Cue the Celine Dion torch song: hearts will go on, and thanks to leading edge technology, the Titanic itself will do so as well.
Calling into service a suite of submersible robots, high resolution cameras and acoustic imaging techniques, researchers this week launched their effort to raise the RMS Titanic from where it has been sitting on the floor of the Atlantic Ocean up to the surface for all to see — albeit in a virtual, digitized manner.
Reuters News reports that Expedition Titanic, an ambitious undertaking made possible through research and management conducted at Woods Hole Oceanographic Institute in Massachusetts, will offer the most complete and detailed portrait of the doomed vessel, providing a visual record of extensive parts of the ship that have never before been seen. The world’s largest passenger ship upon its 1912 completion, struck an iceberg and sank on its maiden voyage, resting since then at the bottom of the Atlantic 400 miles south of Newfoundland.

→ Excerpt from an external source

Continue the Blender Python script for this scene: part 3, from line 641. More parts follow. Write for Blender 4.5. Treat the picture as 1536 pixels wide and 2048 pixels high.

As quoted by Reuters, Project Co-leader and Woods Hole Researcher Dave Gallo explains the scope and significance of the project:
“About 40 percent we think — maybe 50 percent — of the Titanic site has never been looked at. Everything to this point has been pretty much exploration, or adventure,” Gallo says, adding that “we want to go into this area and understand where everything is and how it got there. It’s going to be like the CSI of the underwater world.”
It wasn’t until 1985 that a team from Woods Hole confirmed the location of the wreck, and their current efforts to comprehensively document what remains of the wreckage may be arriving just in time. As Reuters indicates, experts have determined that much of the ship’s internal structure has already collapsed and the entire deck may fall to decay and corrosion within 10 years.
The fragility of what remains of Titanic, combined with a widely-held view of the wreckage as a massive underwater grave, has rendered any notion of actually physically raising the ship both difficult and ill-advised. The construction of 3D imaging of the ship and its ocean bottom site, when completed, will be made available online for all to explore and enjoy.